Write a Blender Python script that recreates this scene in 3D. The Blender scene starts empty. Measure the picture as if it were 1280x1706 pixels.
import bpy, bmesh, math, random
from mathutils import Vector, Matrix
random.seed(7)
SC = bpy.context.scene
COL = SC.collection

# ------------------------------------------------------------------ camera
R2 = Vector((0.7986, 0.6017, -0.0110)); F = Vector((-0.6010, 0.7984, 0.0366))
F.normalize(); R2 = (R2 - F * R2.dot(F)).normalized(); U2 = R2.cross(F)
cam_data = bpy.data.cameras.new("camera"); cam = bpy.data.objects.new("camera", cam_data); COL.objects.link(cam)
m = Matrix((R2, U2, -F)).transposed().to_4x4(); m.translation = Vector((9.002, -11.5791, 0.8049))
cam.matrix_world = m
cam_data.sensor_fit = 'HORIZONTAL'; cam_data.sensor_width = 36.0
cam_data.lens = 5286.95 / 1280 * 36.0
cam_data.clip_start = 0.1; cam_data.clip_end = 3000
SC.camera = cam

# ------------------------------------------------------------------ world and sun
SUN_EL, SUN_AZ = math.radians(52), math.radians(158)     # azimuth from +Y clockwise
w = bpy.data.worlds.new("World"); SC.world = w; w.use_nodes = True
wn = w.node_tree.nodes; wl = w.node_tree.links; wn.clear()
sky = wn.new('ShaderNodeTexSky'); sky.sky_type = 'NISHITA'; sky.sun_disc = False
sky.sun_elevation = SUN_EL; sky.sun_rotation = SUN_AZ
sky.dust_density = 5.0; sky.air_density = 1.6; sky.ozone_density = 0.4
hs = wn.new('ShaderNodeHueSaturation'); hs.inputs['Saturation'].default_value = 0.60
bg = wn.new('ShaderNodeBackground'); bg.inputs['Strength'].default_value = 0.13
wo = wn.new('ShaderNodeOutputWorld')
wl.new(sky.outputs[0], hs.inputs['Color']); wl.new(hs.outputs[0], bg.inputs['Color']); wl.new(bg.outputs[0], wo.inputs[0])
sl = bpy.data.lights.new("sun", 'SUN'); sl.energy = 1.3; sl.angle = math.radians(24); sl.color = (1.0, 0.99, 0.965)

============

• WRITTEN REQUEST: Begin with the first line of the data above and, please, print each line exactly until you have printed the line containing "COL = SC.collection"; print nothing else.

• SOLUTION:
Write a Blender Python script that recreates this scene in 3D. The Blender scene starts empty. Measure the picture as if it were 1280x1706 pixels.
import bpy, bmesh, math, random
from mathutils import Vector, Matrix
random.seed(7)
SC = bpy.context.scene
COL = SC.collection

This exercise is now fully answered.